INDReporter

LCG in race to fix Surrey Street span

by Walter Pierce

Emergency repairs to the Surrey Street bridge over the Vermilion River near Lafayette Regional Airport will force of the closure of the bridge for nearly a month. Emergency repairs to the Surrey Street bridge over the Vermilion River near Lafayette Regional Airport will force of the closure of the bridge for nearly a month. The closure, following the execution of a contract with a Lafayette engineering and construction firm, is expected to begin July 12 and end on Aug. 10. On Tuesday the City-Parish Council approved an emergency ordinance transferring $350,000 from two bridge-repair funds and from surplus money from the Camellia Boulevard extension project to bankroll the Surrey Street bridge repair project.

Lafayette Consolidated Government's Traffice and Transportation Department will brief Surrey Street business owners on the project at 5:30 p.m. Thursday, July 1 at the Lafayette Public Library's main branch downtown. The department will also issue press releases about detour routes in the coming days.

In a Monday e-mail to Public Works Director Tom Carroll and Associate Director Pat Logan, City Engineer Mitch Wyble details four problems with the span including failing embankments on both the east and west approaches that are compromising the road surface, the rocker bearing mechanism that allows the bridge to move freely has jammed, and several areas of concrete railing on the bridge have been damaged and need to be repaired.

The bridge was built in the mid 20th century and designed for a much lighter traffic load.
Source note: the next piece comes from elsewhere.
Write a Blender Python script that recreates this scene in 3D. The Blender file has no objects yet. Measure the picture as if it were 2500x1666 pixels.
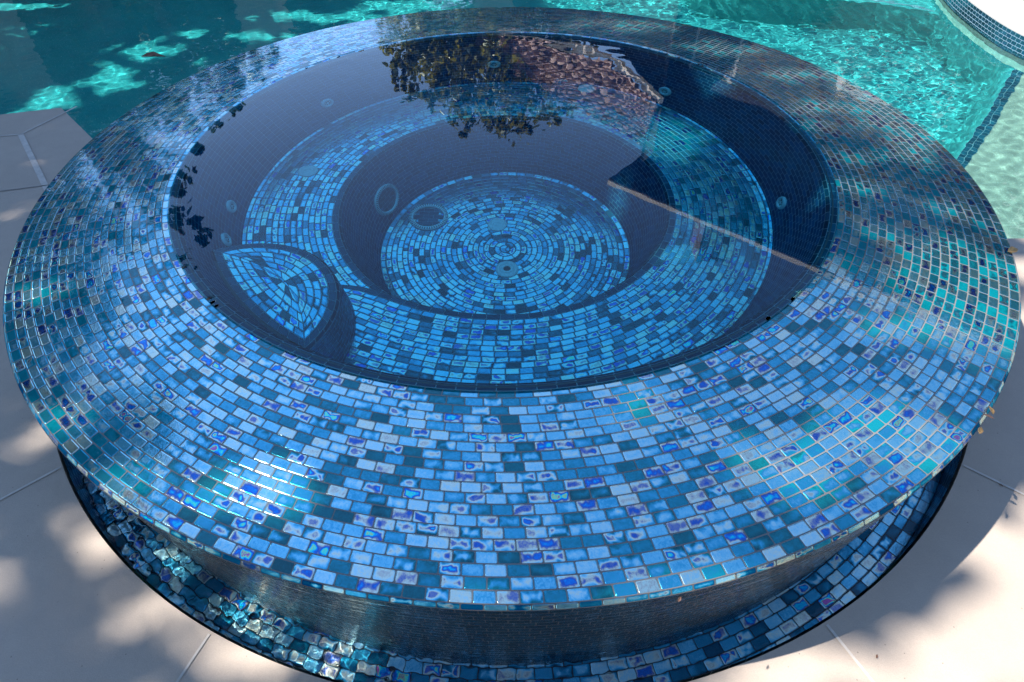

"In those days, they didn't build approach slabs," explains Logan. "They built a road and they built a bridge in between. And what has happened is the approach has washed out ... so we're going to have to redo that and do it how it's done in current times."

The project is also on the fast track because the the 2010-2011 school year is looming - students report on Aug. 12 - and the Lafayette Parish School System's bus depot is near the bridge; a closure during the school year could pose a logistical nightmare for the LPSS' transportation system.

But the overriding motivation is safety, says Logan. "What the structural engineers who looked at it said was, [the bridge] is likely to fail - not tomorrow, not next week, but in the foreseeable future. And if it fails, we'll lose the bridge, it's going to go in the river. So, we're going to take all the appropriate steps to get it fixed."

The closure is sure to cause headaches for commuters who live on the east side of the thruway near Pinhook Road. Because there's no left turn onto the thruway from westbound Pinhook, Surrey Street has been the common route to getting from that part of town to Highway 90/Evangeline Thruway. Traffic and Transportation Director Tony Tramel has decided that temporarily allowing a left turn onto the thruway from Pinhook would create more problems than it would address, according to Logan, so Tramel's department is determining viable detour routes.

The 2.2-mile stretch of Surrey Street between Highway 90 and Jefferson Boulevard (near what old-time Lafayette residents call Pontiac Point) is among just over six miles of roadway LCG took over from the state in December 2008 in a deal to get the Ambassador South extension built; the state Department of Transportation and Development has a statutory limit on how many miles of road statewide it can be responsible for, so in order to get the six-plus mile stretch of Ambassador built, LCG had to take up some DOTD slack.